Tampa Bay Lightning Clash Tonight With the Maple Leafs in a Must Win on the Road

facebooktwitterreddit

Kim Klement-USA TODAY Sports

Last night didn’t feature any Tampa Bay Lightning games but it did contain two games with teams the Lightning desperately need to lose a lot more often than they are winning.  One of those teams the Bolts face tonight on the road:  the Toronto Maple Leafs.

The Leafs did in fact lose last night to the Detroit Red Wings 3-2 in regulation, and that’s really good for the Bolts.  The Red Wings are in a slightly tougher spot to be a threat to the Lightning’s playoff hopes.  Detroit needs to win the next nine games or so of its remaining 14 games to have a shot at all at the postseason.  So I was totally content in cheering for the Wings (for the first and probably only time this season) to beat the Leafs, and they did not disappoint me.

Toronto remains in the No. 1 Eastern Conference wildcard spot with 80 points going into tonight’s game.

Now the other threat to the Lightning’s playoff aspirations – the Montreal Canadiens – made short work of the Colorado Avalanche last night in a 6-3 shellacking.  Recent trade deadline acquisition from the New York Islanders, Thomas Vanek, recorded a hat trick in the game.   The two points Montreal (83) picked up knocked the Lightning back from the number two spot in the Atlantic, a spot they had only recently acquired (after beating the Vancouver Canucks this past Monday),  back to third place with 81 points.

Boston has been on a 10-game winning tear with 99 points in the Atlantic and are pretty much untouchable at this stage in the playoff race.

And that’s why tonight’s game against the Maple Leafs is so important for the Bolts to win.  It’s really a battle for those two remaining guaranteed Atlantic spots.  A loss (or no points) would just knock them back to the No. 1 wildcard spot (and the exchange of positions with Toronto so to speak), and Tampa Bay still has five points (as of now) over its closest Atlantic pursuer:  the Washington Capitals.

But a win would put the Bolts right back at number two in the Atlantic while having a personal say in denying the Maple Leafs any points, thus keeping the Leafs  that much further away from booting us out of a guaranteed top-three spot in our division, which is really the race the Lightning should be running, not settling for a wildcard spot.

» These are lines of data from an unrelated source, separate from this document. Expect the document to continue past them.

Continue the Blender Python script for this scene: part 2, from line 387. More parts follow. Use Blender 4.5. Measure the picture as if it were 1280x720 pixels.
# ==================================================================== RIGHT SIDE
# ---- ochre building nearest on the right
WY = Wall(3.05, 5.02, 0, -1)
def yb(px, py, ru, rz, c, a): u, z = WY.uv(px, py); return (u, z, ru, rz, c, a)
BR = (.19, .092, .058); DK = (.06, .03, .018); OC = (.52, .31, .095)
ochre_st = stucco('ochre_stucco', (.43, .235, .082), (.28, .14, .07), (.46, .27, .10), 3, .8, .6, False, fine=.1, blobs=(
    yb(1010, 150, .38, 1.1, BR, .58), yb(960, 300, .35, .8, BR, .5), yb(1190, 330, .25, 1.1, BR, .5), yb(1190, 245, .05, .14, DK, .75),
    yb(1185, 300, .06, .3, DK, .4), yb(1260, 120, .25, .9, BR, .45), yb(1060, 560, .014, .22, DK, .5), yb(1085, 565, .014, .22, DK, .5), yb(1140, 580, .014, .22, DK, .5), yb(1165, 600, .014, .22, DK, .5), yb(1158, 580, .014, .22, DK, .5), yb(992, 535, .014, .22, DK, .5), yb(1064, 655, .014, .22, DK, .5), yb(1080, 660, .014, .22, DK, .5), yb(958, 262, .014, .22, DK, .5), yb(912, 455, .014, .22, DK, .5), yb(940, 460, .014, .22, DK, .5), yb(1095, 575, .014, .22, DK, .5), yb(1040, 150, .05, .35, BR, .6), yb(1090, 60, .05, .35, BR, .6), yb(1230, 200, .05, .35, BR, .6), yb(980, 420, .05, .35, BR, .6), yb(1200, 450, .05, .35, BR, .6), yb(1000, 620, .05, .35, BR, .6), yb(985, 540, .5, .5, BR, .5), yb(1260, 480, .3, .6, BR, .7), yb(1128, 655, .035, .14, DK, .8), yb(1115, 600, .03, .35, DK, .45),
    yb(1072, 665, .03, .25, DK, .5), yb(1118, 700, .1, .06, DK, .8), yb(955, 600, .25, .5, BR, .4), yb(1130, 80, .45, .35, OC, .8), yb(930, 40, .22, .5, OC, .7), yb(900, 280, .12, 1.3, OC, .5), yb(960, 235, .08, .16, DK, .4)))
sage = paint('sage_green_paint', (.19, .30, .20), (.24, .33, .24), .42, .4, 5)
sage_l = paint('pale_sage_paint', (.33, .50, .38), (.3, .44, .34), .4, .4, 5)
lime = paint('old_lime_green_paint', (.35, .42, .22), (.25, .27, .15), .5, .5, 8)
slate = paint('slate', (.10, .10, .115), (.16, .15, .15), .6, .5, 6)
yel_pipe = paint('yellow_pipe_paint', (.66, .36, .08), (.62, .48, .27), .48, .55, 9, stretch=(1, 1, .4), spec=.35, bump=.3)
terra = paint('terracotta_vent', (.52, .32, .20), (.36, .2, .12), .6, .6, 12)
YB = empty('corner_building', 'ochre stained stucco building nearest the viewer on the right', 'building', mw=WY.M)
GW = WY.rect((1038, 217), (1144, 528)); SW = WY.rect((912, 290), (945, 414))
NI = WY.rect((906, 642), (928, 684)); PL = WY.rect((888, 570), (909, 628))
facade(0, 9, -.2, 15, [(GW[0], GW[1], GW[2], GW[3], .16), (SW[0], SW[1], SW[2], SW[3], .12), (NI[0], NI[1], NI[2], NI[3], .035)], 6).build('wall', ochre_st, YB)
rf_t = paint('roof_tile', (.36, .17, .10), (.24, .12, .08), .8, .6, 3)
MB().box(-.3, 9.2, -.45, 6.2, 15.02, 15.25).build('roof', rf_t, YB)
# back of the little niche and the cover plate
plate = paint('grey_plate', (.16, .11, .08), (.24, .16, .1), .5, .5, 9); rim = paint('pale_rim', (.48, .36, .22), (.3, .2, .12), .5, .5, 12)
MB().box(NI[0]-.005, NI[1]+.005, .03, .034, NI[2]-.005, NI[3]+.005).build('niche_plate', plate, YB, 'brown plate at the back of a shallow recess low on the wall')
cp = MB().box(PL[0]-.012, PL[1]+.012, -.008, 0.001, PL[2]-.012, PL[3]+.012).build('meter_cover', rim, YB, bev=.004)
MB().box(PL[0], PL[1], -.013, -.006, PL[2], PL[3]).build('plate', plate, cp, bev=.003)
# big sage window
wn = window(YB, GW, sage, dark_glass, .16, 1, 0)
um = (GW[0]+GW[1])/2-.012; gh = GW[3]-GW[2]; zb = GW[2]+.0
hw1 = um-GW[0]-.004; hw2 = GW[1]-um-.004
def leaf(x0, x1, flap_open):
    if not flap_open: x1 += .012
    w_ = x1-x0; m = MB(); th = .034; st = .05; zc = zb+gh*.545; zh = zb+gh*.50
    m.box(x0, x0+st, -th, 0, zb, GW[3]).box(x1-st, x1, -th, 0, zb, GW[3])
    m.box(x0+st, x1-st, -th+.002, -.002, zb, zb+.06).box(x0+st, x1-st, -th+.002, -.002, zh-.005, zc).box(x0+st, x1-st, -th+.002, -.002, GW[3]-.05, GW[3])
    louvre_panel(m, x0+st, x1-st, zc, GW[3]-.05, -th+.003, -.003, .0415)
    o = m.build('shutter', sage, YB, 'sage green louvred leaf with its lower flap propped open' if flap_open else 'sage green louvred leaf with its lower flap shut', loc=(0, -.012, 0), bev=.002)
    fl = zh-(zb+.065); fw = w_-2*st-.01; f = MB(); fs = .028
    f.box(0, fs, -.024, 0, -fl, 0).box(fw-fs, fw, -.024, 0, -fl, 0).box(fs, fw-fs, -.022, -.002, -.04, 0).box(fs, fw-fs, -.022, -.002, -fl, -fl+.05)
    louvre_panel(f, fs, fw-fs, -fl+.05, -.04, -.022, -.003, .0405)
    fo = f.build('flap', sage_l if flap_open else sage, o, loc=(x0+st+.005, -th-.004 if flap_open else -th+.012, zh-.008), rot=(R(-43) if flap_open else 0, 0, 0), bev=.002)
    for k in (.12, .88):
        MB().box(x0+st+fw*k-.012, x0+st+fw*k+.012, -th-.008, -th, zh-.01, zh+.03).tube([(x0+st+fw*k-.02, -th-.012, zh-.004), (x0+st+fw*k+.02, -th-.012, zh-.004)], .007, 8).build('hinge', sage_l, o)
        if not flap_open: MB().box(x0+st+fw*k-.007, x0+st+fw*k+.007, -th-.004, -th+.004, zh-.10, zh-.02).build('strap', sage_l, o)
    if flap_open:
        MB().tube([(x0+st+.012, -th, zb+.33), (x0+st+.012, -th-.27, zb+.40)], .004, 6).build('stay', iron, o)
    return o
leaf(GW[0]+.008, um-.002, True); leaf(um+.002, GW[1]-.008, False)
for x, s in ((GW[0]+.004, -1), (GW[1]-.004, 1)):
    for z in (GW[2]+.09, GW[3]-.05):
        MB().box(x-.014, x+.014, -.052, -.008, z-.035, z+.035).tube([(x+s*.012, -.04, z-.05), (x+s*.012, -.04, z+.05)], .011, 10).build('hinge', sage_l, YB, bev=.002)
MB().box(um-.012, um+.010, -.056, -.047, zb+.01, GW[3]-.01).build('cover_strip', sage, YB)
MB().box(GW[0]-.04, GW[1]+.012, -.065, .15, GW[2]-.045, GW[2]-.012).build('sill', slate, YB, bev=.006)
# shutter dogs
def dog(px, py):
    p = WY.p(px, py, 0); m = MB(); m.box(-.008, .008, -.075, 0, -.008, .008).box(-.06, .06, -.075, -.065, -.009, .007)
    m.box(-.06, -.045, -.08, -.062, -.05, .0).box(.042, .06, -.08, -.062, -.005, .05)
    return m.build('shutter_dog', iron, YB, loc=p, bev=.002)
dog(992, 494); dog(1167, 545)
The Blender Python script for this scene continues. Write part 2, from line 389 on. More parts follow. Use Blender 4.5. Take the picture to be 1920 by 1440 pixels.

The Bolts have played the Leafs twice this season: a loss, 3-2 in regulation, in Toronto, on Jan. 28 of this year and another loss on Feb. 8, at home.  That one ending with a score of 4-1.  The first game was close but the meeting took place during a particular downward stroke of play for the Lightning at the tail end of January.  A stroke of bad play that followed Tampa Bay to the Olympic break, and even seemed to hang on for awhile after it.  It was a close game, true, but if I remember it correctly, the Bolts were lucky to get out of that game with just the one-goal differential.  It wasn’t one of the Lightning’s better efforts.

And of course the second game was much worse (though rectified the following game against Detroit with a 4-2 win).  Tampa Bay plays Toronto one final time during the regular season on April 8 at home.

It is my opinion that the Bolts are playing far better hockey at this stage of the season than the last time these two teams met, and another feather in the Lightning’s cap is that they’ve had the benefit of two days rest.  The Leafs on the other hand are playing game two of a back-to-back.  Sometimes that can benefit the tired team more (as it certainly has for the Bolts this year) but both teams will need all the energy they can muster in a game, that no doubt, both teams know stands to mean a lot as the regular season barrels down the homestretch.

The Bolts need Ben Bishop to continue the stellar play of their last three games (all wins).  And the Bolts need to play strong for an entire 60-minutes like they did against the New Jersey Devils on Mar. 15.  A balanced mixture of intensity and urgency that the Bolts displayed against Boston on Mar. 8, and the finishing play that helped the Bolts shutout the Devils could very well get the job done in Toronto.

But I watched the Maple Leafs last night and they played a far better game than the Red Wings, but just couldn’t get the bounces to go their way and lost by a measly goal. They had all the momentum going their way towards the end of that game, scoring two goals  in the third period to put themselves close, but ran out of time.  If not for Daniel Alfredsson‘s put-away game-winner (coming between Toronto’s two third period goals), it very well could have gone to overtime.  They looked like a team in sync, pulsing with momentum and drive, fighting to win games.  The team, honestly, looks really good right now.  If the Bolts were faced with that level of drive in the third period (which lets face it, they have been, and often times, it hasn’t worked out for the Bolts) then whatever lead they might have over Toronto would be in jeopardy.

The Bolts will need to equal that energy and effort if they mean to win.